# DATASET CONTENT
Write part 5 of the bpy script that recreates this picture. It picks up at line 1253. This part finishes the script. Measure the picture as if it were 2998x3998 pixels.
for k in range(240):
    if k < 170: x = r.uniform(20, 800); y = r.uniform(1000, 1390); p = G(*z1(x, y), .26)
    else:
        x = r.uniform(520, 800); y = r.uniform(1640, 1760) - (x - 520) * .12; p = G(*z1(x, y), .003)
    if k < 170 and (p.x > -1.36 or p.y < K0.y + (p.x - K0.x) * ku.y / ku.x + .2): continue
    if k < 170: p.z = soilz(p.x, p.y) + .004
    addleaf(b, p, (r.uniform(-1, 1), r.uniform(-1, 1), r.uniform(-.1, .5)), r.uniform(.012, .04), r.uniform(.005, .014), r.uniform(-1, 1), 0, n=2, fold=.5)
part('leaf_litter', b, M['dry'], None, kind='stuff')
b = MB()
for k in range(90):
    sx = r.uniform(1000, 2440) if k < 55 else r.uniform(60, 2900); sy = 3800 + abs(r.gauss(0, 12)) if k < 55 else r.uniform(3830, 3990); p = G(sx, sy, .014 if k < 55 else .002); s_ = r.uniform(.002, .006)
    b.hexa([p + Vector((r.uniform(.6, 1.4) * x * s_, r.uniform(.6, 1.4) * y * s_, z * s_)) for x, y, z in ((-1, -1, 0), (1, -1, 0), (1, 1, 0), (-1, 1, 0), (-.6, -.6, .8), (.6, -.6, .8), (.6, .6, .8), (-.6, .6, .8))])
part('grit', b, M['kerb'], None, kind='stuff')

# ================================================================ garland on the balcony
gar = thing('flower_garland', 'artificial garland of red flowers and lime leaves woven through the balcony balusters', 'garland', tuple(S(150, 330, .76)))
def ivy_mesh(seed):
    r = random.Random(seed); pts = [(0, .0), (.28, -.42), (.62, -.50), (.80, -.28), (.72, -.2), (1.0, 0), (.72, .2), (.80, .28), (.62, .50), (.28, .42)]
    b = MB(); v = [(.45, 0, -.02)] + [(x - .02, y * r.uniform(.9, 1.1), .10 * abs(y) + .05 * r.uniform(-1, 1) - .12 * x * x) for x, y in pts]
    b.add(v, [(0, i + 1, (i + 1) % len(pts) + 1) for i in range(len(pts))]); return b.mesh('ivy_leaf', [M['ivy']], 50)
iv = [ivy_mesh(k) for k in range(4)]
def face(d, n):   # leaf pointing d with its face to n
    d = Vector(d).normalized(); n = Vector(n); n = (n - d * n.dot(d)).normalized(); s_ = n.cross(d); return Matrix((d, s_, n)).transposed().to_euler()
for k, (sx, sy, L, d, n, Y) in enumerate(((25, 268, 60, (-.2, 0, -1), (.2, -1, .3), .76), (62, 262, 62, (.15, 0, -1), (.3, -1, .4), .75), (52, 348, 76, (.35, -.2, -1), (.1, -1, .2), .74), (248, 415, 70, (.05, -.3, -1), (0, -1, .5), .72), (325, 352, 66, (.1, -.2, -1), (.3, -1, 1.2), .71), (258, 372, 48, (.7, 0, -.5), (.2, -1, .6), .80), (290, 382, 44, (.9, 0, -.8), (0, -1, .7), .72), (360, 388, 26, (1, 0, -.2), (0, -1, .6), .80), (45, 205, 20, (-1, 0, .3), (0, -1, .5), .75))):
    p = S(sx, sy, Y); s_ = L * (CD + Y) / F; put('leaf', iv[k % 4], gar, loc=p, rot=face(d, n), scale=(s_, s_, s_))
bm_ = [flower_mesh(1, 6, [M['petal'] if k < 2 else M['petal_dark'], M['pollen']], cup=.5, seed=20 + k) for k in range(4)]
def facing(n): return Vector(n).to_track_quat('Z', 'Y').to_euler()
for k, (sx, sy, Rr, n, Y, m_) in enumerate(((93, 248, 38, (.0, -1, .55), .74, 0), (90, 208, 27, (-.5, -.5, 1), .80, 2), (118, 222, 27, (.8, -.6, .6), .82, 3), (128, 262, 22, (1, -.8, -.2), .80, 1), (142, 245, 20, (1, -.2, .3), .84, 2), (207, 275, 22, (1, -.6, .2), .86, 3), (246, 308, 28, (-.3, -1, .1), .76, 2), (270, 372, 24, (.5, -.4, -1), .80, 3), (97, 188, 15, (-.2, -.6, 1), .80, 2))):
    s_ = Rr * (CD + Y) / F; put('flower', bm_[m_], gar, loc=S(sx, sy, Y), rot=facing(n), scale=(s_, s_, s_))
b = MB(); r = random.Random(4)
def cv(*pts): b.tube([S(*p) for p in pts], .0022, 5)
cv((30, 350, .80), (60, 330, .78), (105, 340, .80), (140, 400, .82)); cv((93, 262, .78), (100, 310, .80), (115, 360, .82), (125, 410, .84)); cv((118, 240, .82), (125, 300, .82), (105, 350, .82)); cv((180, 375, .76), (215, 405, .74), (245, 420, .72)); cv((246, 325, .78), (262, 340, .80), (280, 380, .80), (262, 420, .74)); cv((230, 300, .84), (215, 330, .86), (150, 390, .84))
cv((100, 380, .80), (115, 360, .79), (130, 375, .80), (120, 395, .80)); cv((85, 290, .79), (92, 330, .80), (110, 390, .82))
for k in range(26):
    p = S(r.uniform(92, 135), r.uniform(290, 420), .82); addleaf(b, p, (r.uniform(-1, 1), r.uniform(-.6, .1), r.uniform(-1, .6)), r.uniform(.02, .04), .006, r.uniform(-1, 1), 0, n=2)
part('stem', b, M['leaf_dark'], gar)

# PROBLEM
Count the lines that hold the string "part" and state that number alone.

# REPLY TO THE TASK
4